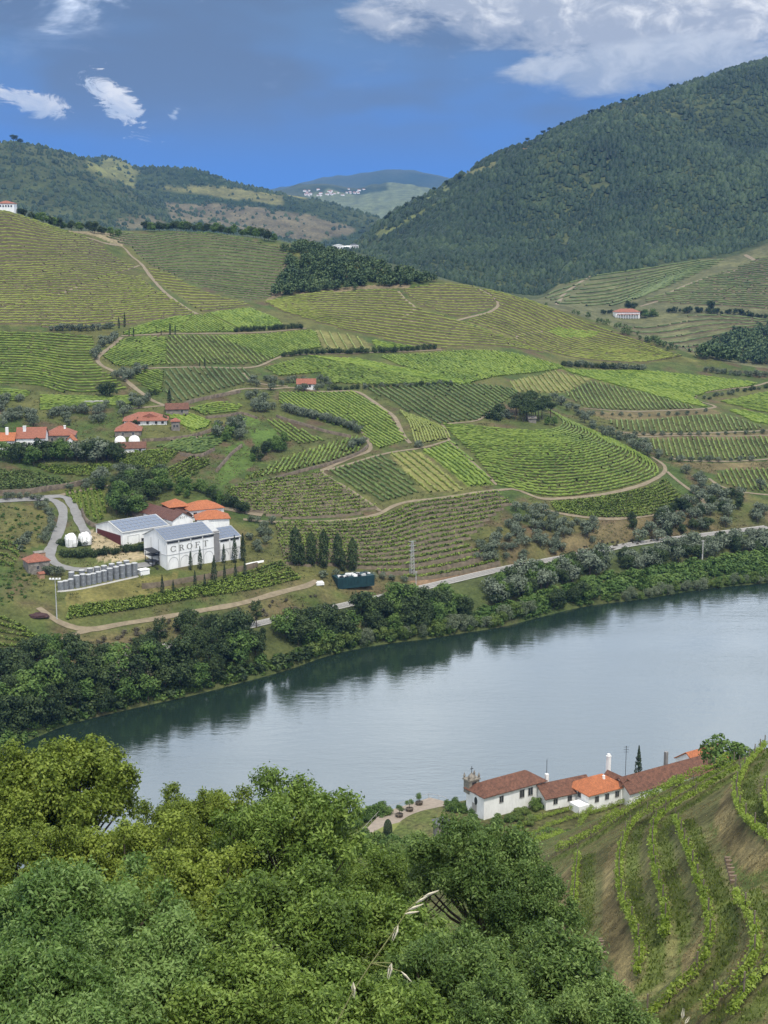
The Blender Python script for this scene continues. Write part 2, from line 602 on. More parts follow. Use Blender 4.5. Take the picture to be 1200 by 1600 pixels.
add_ring(ring([(-150, 270, 3700), (0, 262, 3700), (110, 252, 3700), (135, 247, 3700), (172, 245, 3700), (195, 254, 3700), (215, 264, 3700), (250, 263, 3680), (300, 266, 3650), (350, 281, 3600), (420, 298, 3550), (500, 314, 3500), (560, 332, 3450), (600, 344, 3400), (700, None, 3400, 80), (1200, None, 3500, 100)], 3), 5, 8)
add_ring(ring([(-150, None, 4600, 120), (400, None, 4600, 60), (1200, None, 4600, 60)]), 20, 8)
add_ring(ring([(-150, 330, 6300), (380, 322, 6300), (430, 318, 6300), (520, 326, 6200), (600, 332, 6100), (660, 330, 6100), (800, 330, 6100), (1200, 330, 6100)]), 40, 14)
add_ring(ring([(-150, 310, 7200), (380, 305, 7200), (430, 297, 7200), (470, 287, 7200), (510, 286, 7200), (560, 296, 7200), (600, 292, 7300), (650, 287, 7300), (700, 296, 7300), (1200, 310, 7300)], 3), 30, 6)
add_ring(ring([(-150, None, 9000, 150), (1200, None, 9000, 150)]), 20, 5)
add_ring(ring([(-150, 316, 11500), (400, 300, 11500), (430, 293, 11500), (480, 284, 11500), (530, 274, 11500), (570, 268, 11500), (610, 266, 11500), (650, 268, 11500), (690, 275, 11500), (740, 286, 11500), (1200, 300, 11500)], 3), 30, 5)
add_ring(ring([(-150, None, 15000, 0), (1200, None, 15000, 0)]), 0, 1)

RY = np.array([r[0] for r in RINGS]); RZ = np.array([r[1] for r in RINGS]); RA = np.array([r[2] for r in RINGS])
for k in range(1, len(RINGS)):
    RY[k] = np.maximum(RY[k], RY[k - 1] + 1.5)
ts = []
row_ring = []
for k in range(len(RINGS) - 1):
    n = RINGS[k][3]
    row_ring.append(len(ts))
    ts += [k + i / n for i in range(n)]
row_ring.append(len(ts))
ts.append(len(RINGS) - 1)
ts = np.array(ts)
kk = np.clip(np.floor(ts).astype(int), 0, len(RINGS) - 2); fr = ts - kk
GY = RY[kk] * (1 - fr[:, None]) + RY[kk + 1] * fr[:, None]      # rows x columns
GA = RA[kk] * (1 - fr[:, None][:, 0]) + RA[kk + 1] * fr[:, None][:, 0]
GZ = np.empty_like(GY)
for c in range(NU):
    GZ[:, c] = pchip(RY[:, c], RZ[:, c], GY[:, c])
GX = UG[None, :] * GY
_sc = np.clip(GY / 12.0, 10, 400)
GZ += GA[:, None] * 1.6 * (fbm(GX, GY, 60.0, 4) * (GY < 1150) + fbm(GX, GY, 260.0, 4) * (GY >= 1150))


FARY = 330.0       # sight lines meant for the far bank start beyond the river


def seg_dist(x, y, pts):
    """signed plan distance (positive to the right of the line's direction) and distance past its ends"""
    best = np.full(np.shape(x), 1e9); sgn = np.zeros(np.shape(x))
    for a, b in zip(pts[:-1], pts[1:]):
        d = b - a; L2 = float(d @ d)
        t = np.clip(((x - a[0]) * d[0] + (y - a[1]) * d[1]) / L2, 0, 1)
        ex = x - a[0] - t * d[0]; ey = y - a[1] - t * d[1]
        q = ex * ex + ey * ey
        s = np.sign(ey * -d[0] + ex * d[1])
        m = q < best
        best = np.where(m, q, best); sgn = np.where(m, s, sgn)
    return np.sqrt(best) * sgn


YL = np.r_[np.arange(3, 1100, .5), np.arange(1100, 4000, 4.0), np.arange(4000, 15000, 40.0)]


def build_lut():
    global LUT
    LUT = np.empty((NU, len(YL)))
    for c in range(NU):
        LUT[c] = np.interp(YL, GY[:, c], GZ[:, c])


build_lut()


def height(x, y):
    x = np.asarray(x, float); y = np.asarray(y, float)
    c = np.clip((x / np.maximum(y, 1) - UG[0]) / .0011, 0, NU - 1.001)
    ci = c.astype(int); cf = c - ci
    yi = np.clip(np.searchsorted(YL, y) - 1, 0, len(YL) - 2)
    yf = np.clip((y - YL[yi]) / (YL[yi + 1] - YL[yi]), 0, 1)
    return (LUT[ci, yi] * (1 - yf) + LUT[ci, yi + 1] * yf) * (1 - cf) + (LUT[ci + 1, yi] * (1 - yf) + LUT[ci + 1, yi + 1] * yf) * cf


def hit(px, py, ymin=60.0, crest=None):
    """first point of the ground on a sight line"""
    u, m = ray(px, py); u = float(u); m = float(m)
    c = min(max((u - UG[0]) / .0011, 0), NU - 1.001); ci = int(c); cf = c - ci
    g = LUT[ci] * (1 - cf) + LUT[ci + 1] * cf
    d = g - (CAMZ + m * YL)
    crest = (ymin == FARY and not (px > 820 and py < 560 and py < np.interp(px, [820, 900, 1050, 1200], [466, 488, 537, 572]))) if crest is None else crest
    if crest:       # stay on the near face of the far hillside
        ym = CREST[0][ci] + 3
        d = np.where(YL > ym, -1e9, d)
    ok = np.nonzero((d[1:] >= 0) & (d[:-1] < 0) & (YL[1:] > ymin))[0]
    if len(ok) == 0:
        k = int(np.argmax(np.where(YL > ymin, d / YL, -9)))
        return np.array((u * YL[k], YL[k], g[k]))
    k = int(ok[0])
    t = -d[k] / (d[k + 1] - d[k])
    Y = YL[k] + t * (YL[k + 1] - YL[k])
    return np.array((u * Y, Y, CAMZ + m * Y))


def hits(pts, ymin=60.0):
    return np.array([hit(a, b, ymin) for a, b in pts])


def drape(p, dz=0.0):
    p = np.asarray(p, float)
    return np.c_[p[:, :2], height(p[:, 0], p[:, 1]) + dz]

# ------------------------------------------------------------------ the near vineyard: its rows (traced at the foot of the vines) shape small terraces
NEAR_ROWS = [
    ('short thin vine row at the left end of the near terraces', [(902, 1352), (898, 1400), (895, 1440), (892, 1470)]),
    ('long vine row on the near slope curving round the lowest terrace', [(1146, 1206), (1083, 1240), (1025, 1277), (988, 1302), (972, 1335), (966, 1385), (972, 1428), (988, 1470), (999, 1510), (993, 1548)]),
    ('vine row on the second near terrace beside the long curving row', [(1154, 1214), (1107, 1242), (1046, 1280), (1024, 1302), (1018, 1335), (1023, 1382), (1032, 1417), (1038, 1452), (1037, 1490)]),
    ('vine row in the middle of the near slope bending like an S', [(1054, 1298), (1070, 1341), (1087, 1393), (1102, 1440), (1108, 1487), (1098, 1528), (1069, 1563), (1040, 1588), (1010, 1612)]),
    ('bright vine row curving down to the lower right edge of the picture', [(1147, 1422), (1173, 1470), (1179, 1511), (1161, 1552), (1126, 1581), (1098, 1612)]),
    ('vine row in the bottom right corner of the picture', [(1214, 1515), (1197, 1540), (1171, 1569), (1140, 1612)]),
    ('vine row hooking round the upper right terrace of the near slope', [(1194, 1180), (1166, 1212), (1150, 1246), (1153, 1282), (1174, 1312), (1206, 1342)]),
    ('vine row at the right edge above the hooked row', [(1212, 1218), (1197, 1255), (1200, 1290), (1214, 1314)]),
    ('leafy vine row running straight uphill to the crest from the dirt track', [(868, 1345), (937, 1308), (1007, 1262), (1083, 1226), (1138, 1202)]),
    ('vine row just below the red roofs, second from the dirt track', [(826, 1328), (908, 1289), (1001, 1248), (1064, 1228)]),
    ('vine row just below the red roofs, third from the dirt track', [(818, 1312), (873, 1287), (943, 1268), (1000, 1246)]),
    ('vine row nearest to the red roofed houses', [(800, 1298), (860, 1276), (915, 1261), (965, 1252)]),
]
NEAR_LINES = [spline(hits(p)[:, :2], 1.0) for _, p in NEAR_ROWS]
_nr = slice(row_ring[2], row_ring[6])
nx, ny = GX[_nr], GY[_nr]
near_terr = np.full(nx.shape, -9.0)          # which side of a terrace: -1 bank .. 0 row .. 1 grass .. 2 track
near_off = np.zeros(nx.shape)
for i, ln in enumerate(NEAR_LINES):
    if i in (9, 10, 11):
        continue
    x0, x1, y0, y1 = ln[:, 0].min() - 5, ln[:, 0].max() + 5, ln[:, 1].min() - 5, ln[:, 1].max() + 5
    m = (nx > x0) & (nx < x1) & (ny > y0) & (ny < y1)
    up = ln if ln[0, 1] < ln[-1, 1] else ln[::-1]       # heading away from the viewer: uphill lies to the right
    d = np.full(nx.shape, 99.0)
    d[m] = seg_dist(nx[m], ny[m], up)
    W0, W1, A = 1.7, 2.3, .75
    o = np.where(d < 0, A * (1 + d / W0), A * (1 - d / W1)); o = np.clip(o, 0, A)
    o = np.where((d > -.35) & (d < .6), A, o)
    near_off = np.maximum(near_off, np.where(np.abs(d) < 3, o, 0))
    cls = np.where((d > -W0) & (d < -.2), -1.0, np.where((d >= .55) & (d < 1.8), 1.0, np.where((d >= -.2) & (d < 2.6), 2.0, -9)))
    near_terr = np.where((cls > -9) & (near_terr < -5), cls, near_terr)
GZ[_nr] += near_off
build_lut()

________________

### DIRECTIVE
Pictures are excluded: retype only the lines from the beginning of the listing above through the line with "15000, 0)]), 0, 1)", both included.

### ANSWER FOR THE TASK
The Blender Python script for this scene continues. Write part 2, from line 602 on. More parts follow. Use Blender 4.5. Take the picture to be 1200 by 1600 pixels.
add_ring(ring([(-150, 270, 3700), (0, 262, 3700), (110, 252, 3700), (135, 247, 3700), (172, 245, 3700), (195, 254, 3700), (215, 264, 3700), (250, 263, 3680), (300, 266, 3650), (350, 281, 3600), (420, 298, 3550), (500, 314, 3500), (560, 332, 3450), (600, 344, 3400), (700, None, 3400, 80), (1200, None, 3500, 100)], 3), 5, 8)
add_ring(ring([(-150, None, 4600, 120), (400, None, 4600, 60), (1200, None, 4600, 60)]), 20, 8)
add_ring(ring([(-150, 330, 6300), (380, 322, 6300), (430, 318, 6300), (520, 326, 6200), (600, 332, 6100), (660, 330, 6100), (800, 330, 6100), (1200, 330, 6100)]), 40, 14)
add_ring(ring([(-150, 310, 7200), (380, 305, 7200), (430, 297, 7200), (470, 287, 7200), (510, 286, 7200), (560, 296, 7200), (600, 292, 7300), (650, 287, 7300), (700, 296, 7300), (1200, 310, 7300)], 3), 30, 6)
add_ring(ring([(-150, None, 9000, 150), (1200, None, 9000, 150)]), 20, 5)
add_ring(ring([(-150, 316, 11500), (400, 300, 11500), (430, 293, 11500), (480, 284, 11500), (530, 274, 11500), (570, 268, 11500), (610, 266, 11500), (650, 268, 11500), (690, 275, 11500), (740, 286, 11500), (1200, 300, 11500)], 3), 30, 5)
add_ring(ring([(-150, None, 15000, 0), (1200, None, 15000, 0)]), 0, 1)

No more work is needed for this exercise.